As Zabun Group, backed by our motto “Global Thinking, Local Execution,” we bring our brands to the European market with full confidence through our Germany-based production and operation facility, Fix Expo. Having your stand ready at the fairground according to European standards, without experiencing any logistical or customs crises, allows your team to focus solely on “gathering qualified leads and making sales.” While you establish B2B connections on the field, we manage the entire architectural and operational excellence in the background. You can reach us by filling out our contact form for professional exhibition solutions that will carry your company to the league of giants in the European market.
What is the most effective physical method to increase the quality of leads (potential customers) collected at fairs?
It is to move the stand architecture away from an open-market logic and design it in a way that is compatible with an appointment system or VIP meeting areas. This architectural approach attracts serious buyers who want to conduct business negotiations while blocking uninterested visitors who are only looking for giveaways.

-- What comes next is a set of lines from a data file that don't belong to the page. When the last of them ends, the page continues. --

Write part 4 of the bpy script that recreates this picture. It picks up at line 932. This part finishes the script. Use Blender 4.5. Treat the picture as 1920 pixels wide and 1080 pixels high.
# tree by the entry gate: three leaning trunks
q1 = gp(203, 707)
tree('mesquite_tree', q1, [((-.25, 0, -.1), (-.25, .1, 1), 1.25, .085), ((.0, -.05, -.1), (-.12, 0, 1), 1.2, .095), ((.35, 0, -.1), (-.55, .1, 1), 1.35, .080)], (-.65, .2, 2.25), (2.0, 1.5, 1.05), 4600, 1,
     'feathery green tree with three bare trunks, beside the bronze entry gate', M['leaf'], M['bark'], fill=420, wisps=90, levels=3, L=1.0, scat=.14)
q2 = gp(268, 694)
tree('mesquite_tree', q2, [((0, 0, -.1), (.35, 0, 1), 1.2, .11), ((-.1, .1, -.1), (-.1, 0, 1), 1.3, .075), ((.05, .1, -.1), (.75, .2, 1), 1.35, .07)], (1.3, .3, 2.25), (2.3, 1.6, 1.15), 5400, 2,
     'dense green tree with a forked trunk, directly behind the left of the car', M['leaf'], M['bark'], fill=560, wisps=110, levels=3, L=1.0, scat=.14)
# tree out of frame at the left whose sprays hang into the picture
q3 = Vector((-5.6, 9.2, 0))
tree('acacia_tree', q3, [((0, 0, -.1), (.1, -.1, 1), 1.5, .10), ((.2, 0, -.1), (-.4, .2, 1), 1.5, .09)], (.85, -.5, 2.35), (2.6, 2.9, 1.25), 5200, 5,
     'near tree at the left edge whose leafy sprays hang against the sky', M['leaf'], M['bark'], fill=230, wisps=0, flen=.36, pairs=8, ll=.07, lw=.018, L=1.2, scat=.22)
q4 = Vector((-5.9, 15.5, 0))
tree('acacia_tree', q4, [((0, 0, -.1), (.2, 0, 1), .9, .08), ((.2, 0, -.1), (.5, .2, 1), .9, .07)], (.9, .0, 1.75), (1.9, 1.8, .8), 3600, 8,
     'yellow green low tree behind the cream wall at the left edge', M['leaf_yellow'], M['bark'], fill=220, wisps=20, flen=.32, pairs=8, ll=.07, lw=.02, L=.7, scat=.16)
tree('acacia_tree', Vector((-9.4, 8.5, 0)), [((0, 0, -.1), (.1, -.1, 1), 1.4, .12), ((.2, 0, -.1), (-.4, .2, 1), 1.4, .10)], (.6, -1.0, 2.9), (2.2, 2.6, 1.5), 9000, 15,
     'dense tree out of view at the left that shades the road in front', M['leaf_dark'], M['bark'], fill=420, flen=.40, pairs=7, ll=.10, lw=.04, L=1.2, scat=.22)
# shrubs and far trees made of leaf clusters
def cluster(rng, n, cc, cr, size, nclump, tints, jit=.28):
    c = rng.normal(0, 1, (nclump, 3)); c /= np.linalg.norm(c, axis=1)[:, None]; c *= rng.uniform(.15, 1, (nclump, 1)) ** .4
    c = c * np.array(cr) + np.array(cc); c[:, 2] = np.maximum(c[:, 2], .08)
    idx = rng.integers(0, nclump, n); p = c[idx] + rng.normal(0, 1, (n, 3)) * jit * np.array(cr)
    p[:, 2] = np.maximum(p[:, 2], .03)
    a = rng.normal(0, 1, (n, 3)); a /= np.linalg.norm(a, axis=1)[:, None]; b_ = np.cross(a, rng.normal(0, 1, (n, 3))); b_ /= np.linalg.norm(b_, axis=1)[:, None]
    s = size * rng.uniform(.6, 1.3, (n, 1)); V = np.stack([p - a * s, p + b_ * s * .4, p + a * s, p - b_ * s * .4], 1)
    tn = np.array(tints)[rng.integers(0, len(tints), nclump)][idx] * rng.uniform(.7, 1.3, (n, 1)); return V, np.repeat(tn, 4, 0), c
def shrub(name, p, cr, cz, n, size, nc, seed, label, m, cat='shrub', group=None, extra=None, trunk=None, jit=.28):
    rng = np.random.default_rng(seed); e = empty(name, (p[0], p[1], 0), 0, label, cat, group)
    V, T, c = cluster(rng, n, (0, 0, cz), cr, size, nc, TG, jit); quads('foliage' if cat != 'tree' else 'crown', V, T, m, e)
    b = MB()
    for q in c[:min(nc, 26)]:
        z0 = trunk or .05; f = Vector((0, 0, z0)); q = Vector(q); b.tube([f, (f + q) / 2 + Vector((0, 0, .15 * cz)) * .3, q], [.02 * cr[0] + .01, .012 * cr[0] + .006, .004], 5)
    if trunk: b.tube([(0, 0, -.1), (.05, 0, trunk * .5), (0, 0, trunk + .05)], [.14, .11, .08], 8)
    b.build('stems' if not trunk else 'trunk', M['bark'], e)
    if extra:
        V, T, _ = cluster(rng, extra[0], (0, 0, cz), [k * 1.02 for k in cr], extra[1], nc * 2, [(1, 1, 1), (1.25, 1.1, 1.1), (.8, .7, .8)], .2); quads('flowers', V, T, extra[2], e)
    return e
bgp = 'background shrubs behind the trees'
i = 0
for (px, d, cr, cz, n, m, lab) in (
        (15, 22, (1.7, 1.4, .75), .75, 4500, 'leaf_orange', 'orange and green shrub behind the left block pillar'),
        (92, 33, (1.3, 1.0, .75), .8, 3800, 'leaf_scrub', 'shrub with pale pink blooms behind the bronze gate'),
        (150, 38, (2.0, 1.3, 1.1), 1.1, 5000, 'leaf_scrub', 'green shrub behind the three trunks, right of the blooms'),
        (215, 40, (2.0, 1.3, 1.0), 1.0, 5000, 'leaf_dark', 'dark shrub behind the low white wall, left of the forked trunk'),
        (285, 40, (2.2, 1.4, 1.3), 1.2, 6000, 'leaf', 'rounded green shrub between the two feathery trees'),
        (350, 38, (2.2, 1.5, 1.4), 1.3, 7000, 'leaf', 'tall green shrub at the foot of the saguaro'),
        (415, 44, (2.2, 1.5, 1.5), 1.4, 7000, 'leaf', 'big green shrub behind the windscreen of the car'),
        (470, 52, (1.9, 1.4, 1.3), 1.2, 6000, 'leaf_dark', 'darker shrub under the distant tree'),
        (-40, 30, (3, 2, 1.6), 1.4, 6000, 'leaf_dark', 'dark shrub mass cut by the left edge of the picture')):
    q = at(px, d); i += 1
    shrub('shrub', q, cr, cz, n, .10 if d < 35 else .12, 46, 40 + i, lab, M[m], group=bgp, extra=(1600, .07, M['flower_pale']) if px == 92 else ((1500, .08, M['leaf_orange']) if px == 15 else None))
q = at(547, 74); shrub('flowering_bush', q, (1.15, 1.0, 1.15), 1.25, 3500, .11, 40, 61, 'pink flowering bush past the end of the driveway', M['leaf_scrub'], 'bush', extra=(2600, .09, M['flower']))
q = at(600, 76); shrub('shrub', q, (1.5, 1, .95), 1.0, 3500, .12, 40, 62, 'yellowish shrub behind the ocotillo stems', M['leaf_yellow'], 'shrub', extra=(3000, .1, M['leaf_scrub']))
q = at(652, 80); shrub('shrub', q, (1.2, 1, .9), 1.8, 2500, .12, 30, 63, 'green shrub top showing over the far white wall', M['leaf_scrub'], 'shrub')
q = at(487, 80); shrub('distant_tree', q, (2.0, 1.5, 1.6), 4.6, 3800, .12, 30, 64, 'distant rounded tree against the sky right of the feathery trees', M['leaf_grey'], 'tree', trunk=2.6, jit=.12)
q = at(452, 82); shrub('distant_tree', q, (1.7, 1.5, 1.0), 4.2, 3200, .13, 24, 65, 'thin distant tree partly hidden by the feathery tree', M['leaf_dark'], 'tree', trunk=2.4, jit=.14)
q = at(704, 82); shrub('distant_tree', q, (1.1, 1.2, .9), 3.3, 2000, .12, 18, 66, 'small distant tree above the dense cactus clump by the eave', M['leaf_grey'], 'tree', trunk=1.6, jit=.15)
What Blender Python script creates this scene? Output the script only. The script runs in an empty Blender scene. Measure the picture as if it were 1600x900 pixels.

How is the BANT method applied at an exhibition stand?
It is the process where stand personnel ask natural questions during a brief conversation to inquire about Budget, Authority, Need, and Timeline, and then log this data into a digital CRM system.
When should the first follow-up email be sent after the fair?
You shouldn’t wait for the fair to end. The highest conversion rates are achieved with personalized thank-you and catalog emails sent via automation systems on the very same evening the visitor leaves your stand.
Which digital methods should be used instead of collecting business cards?
The healthiest method is scanning QR codes on badges with specialized tablet software and transferring this data directly to the company’s CRM infrastructure (e.g., HubSpot). This eliminates manual data entry errors and prevents data loss.